▶ **DATA LINES**:
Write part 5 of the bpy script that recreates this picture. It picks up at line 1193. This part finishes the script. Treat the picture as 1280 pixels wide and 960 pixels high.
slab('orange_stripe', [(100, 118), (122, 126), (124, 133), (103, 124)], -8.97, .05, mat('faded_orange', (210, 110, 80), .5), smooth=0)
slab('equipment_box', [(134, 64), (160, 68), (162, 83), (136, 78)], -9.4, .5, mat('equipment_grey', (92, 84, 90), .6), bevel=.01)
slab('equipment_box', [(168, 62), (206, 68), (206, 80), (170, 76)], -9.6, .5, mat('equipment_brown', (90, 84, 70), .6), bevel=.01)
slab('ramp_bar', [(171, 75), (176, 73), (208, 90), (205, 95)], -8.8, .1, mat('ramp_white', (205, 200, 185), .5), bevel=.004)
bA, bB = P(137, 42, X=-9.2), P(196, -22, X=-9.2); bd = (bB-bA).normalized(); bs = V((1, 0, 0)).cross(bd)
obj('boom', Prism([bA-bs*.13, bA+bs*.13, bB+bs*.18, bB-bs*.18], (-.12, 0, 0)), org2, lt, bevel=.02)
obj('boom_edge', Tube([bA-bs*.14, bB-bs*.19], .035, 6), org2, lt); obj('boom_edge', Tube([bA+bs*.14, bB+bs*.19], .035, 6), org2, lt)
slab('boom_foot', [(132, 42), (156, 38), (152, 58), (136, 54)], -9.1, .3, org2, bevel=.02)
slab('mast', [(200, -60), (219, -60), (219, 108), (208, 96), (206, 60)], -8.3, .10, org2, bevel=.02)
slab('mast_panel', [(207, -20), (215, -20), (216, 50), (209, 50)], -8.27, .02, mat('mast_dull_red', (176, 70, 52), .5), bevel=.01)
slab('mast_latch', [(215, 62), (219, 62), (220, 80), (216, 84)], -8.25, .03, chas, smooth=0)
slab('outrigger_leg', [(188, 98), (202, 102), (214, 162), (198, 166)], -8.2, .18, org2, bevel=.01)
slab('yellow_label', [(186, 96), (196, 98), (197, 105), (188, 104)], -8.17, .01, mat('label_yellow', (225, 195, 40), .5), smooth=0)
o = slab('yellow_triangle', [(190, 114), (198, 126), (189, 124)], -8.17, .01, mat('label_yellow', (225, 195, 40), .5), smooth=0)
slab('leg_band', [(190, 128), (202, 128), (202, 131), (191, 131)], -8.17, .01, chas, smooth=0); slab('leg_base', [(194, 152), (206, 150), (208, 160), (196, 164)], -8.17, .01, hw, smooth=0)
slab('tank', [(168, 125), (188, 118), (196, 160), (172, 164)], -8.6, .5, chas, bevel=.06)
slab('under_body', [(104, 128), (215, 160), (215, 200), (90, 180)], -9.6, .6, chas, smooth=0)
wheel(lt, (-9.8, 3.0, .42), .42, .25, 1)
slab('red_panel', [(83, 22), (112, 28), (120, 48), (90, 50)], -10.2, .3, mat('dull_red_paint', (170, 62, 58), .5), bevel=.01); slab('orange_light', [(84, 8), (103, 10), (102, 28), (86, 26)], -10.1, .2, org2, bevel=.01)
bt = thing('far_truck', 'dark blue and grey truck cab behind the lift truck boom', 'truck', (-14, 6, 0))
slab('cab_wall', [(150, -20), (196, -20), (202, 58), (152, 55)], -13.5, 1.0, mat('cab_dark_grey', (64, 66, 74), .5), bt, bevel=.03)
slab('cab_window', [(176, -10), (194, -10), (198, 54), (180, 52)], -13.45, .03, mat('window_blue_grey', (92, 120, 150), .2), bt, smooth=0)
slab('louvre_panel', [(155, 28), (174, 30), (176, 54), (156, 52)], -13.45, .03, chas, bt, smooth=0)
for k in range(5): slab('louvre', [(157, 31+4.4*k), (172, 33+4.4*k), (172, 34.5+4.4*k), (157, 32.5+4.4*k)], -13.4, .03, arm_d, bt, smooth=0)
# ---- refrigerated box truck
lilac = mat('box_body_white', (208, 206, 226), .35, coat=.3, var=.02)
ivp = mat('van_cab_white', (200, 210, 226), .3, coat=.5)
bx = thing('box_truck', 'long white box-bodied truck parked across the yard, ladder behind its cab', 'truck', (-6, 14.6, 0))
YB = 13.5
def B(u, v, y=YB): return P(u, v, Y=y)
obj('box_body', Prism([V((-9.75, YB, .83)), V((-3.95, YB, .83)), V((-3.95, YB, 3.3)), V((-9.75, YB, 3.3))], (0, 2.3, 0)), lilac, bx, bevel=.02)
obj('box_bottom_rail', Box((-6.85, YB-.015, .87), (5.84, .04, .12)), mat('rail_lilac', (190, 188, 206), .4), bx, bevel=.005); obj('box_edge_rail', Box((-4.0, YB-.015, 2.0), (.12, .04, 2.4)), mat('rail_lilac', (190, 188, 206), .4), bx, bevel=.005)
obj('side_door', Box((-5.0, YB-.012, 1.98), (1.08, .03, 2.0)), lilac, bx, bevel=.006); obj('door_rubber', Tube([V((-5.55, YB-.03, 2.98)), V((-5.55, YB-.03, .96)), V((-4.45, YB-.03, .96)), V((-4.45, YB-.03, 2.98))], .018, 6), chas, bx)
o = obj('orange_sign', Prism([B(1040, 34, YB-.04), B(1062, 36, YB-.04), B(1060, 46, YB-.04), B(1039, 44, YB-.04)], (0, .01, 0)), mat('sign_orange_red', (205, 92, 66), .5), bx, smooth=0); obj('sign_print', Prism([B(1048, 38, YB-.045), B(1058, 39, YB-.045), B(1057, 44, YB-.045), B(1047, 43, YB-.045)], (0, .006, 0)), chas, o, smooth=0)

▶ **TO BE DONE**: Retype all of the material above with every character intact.

▶ **TASK RESPONSE**:
Write part 5 of the bpy script that recreates this picture. It picks up at line 1193. This part finishes the script. Treat the picture as 1280 pixels wide and 960 pixels high.
slab('orange_stripe', [(100, 118), (122, 126), (124, 133), (103, 124)], -8.97, .05, mat('faded_orange', (210, 110, 80), .5), smooth=0)
slab('equipment_box', [(134, 64), (160, 68), (162, 83), (136, 78)], -9.4, .5, mat('equipment_grey', (92, 84, 90), .6), bevel=.01)
slab('equipment_box', [(168, 62), (206, 68), (206, 80), (170, 76)], -9.6, .5, mat('equipment_brown', (90, 84, 70), .6), bevel=.01)
slab('ramp_bar', [(171, 75), (176, 73), (208, 90), (205, 95)], -8.8, .1, mat('ramp_white', (205, 200, 185), .5), bevel=.004)
bA, bB = P(137, 42, X=-9.2), P(196, -22, X=-9.2); bd = (bB-bA).normalized(); bs = V((1, 0, 0)).cross(bd)
obj('boom', Prism([bA-bs*.13, bA+bs*.13, bB+bs*.18, bB-bs*.18], (-.12, 0, 0)), org2, lt, bevel=.02)
obj('boom_edge', Tube([bA-bs*.14, bB-bs*.19], .035, 6), org2, lt); obj('boom_edge', Tube([bA+bs*.14, bB+bs*.19], .035, 6), org2, lt)
slab('boom_foot', [(132, 42), (156, 38), (152, 58), (136, 54)], -9.1, .3, org2, bevel=.02)
slab('mast', [(200, -60), (219, -60), (219, 108), (208, 96), (206, 60)], -8.3, .10, org2, bevel=.02)
slab('mast_panel', [(207, -20), (215, -20), (216, 50), (209, 50)], -8.27, .02, mat('mast_dull_red', (176, 70, 52), .5), bevel=.01)
slab('mast_latch', [(215, 62), (219, 62), (220, 80), (216, 84)], -8.25, .03, chas, smooth=0)
slab('outrigger_leg', [(188, 98), (202, 102), (214, 162), (198, 166)], -8.2, .18, org2, bevel=.01)
slab('yellow_label', [(186, 96), (196, 98), (197, 105), (188, 104)], -8.17, .01, mat('label_yellow', (225, 195, 40), .5), smooth=0)
o = slab('yellow_triangle', [(190, 114), (198, 126), (189, 124)], -8.17, .01, mat('label_yellow', (225, 195, 40), .5), smooth=0)
slab('leg_band', [(190, 128), (202, 128), (202, 131), (191, 131)], -8.17, .01, chas, smooth=0); slab('leg_base', [(194, 152), (206, 150), (208, 160), (196, 164)], -8.17, .01, hw, smooth=0)
slab('tank', [(168, 125), (188, 118), (196, 160), (172, 164)], -8.6, .5, chas, bevel=.06)
slab('under_body', [(104, 128), (215, 160), (215, 200), (90, 180)], -9.6, .6, chas, smooth=0)
wheel(lt, (-9.8, 3.0, .42), .42, .25, 1)
slab('red_panel', [(83, 22), (112, 28), (120, 48), (90, 50)], -10.2, .3, mat('dull_red_paint', (170, 62, 58), .5), bevel=.01); slab('orange_light', [(84, 8), (103, 10), (102, 28), (86, 26)], -10.1, .2, org2, bevel=.01)
bt = thing('far_truck', 'dark blue and grey truck cab behind the lift truck boom', 'truck', (-14, 6, 0))
slab('cab_wall', [(150, -20), (196, -20), (202, 58), (152, 55)], -13.5, 1.0, mat('cab_dark_grey', (64, 66, 74), .5), bt, bevel=.03)
slab('cab_window', [(176, -10), (194, -10), (198, 54), (180, 52)], -13.45, .03, mat('window_blue_grey', (92, 120, 150), .2), bt, smooth=0)
slab('louvre_panel', [(155, 28), (174, 30), (176, 54), (156, 52)], -13.45, .03, chas, bt, smooth=0)
for k in range(5): slab('louvre', [(157, 31+4.4*k), (172, 33+4.4*k), (172, 34.5+4.4*k), (157, 32.5+4.4*k)], -13.4, .03, arm_d, bt, smooth=0)
# ---- refrigerated box truck
lilac = mat('box_body_white', (208, 206, 226), .35, coat=.3, var=.02)
ivp = mat('van_cab_white', (200, 210, 226), .3, coat=.5)
bx = thing('box_truck', 'long white box-bodied truck parked across the yard, ladder behind its cab', 'truck', (-6, 14.6, 0))
YB = 13.5
def B(u, v, y=YB): return P(u, v, Y=y)
obj('box_body', Prism([V((-9.75, YB, .83)), V((-3.95, YB, .83)), V((-3.95, YB, 3.3)), V((-9.75, YB, 3.3))], (0, 2.3, 0)), lilac, bx, bevel=.02)
obj('box_bottom_rail', Box((-6.85, YB-.015, .87), (5.84, .04, .12)), mat('rail_lilac', (190, 188, 206), .4), bx, bevel=.005); obj('box_edge_rail', Box((-4.0, YB-.015, 2.0), (.12, .04, 2.4)), mat('rail_lilac', (190, 188, 206), .4), bx, bevel=.005)
obj('side_door', Box((-5.0, YB-.012, 1.98), (1.08, .03, 2.0)), lilac, bx, bevel=.006); obj('door_rubber', Tube([V((-5.55, YB-.03, 2.98)), V((-5.55, YB-.03, .96)), V((-4.45, YB-.03, .96)), V((-4.45, YB-.03, 2.98))], .018, 6), chas, bx)
o = obj('orange_sign', Prism([B(1040, 34, YB-.04), B(1062, 36, YB-.04), B(1060, 46, YB-.04), B(1039, 44, YB-.04)], (0, .01, 0)), mat('sign_orange_red', (205, 92, 66), .5), bx, smooth=0); obj('sign_print', Prism([B(1048, 38, YB-.045), B(1058, 39, YB-.045), B(1057, 44, YB-.045), B(1047, 43, YB-.045)], (0, .006, 0)), chas, o, smooth=0)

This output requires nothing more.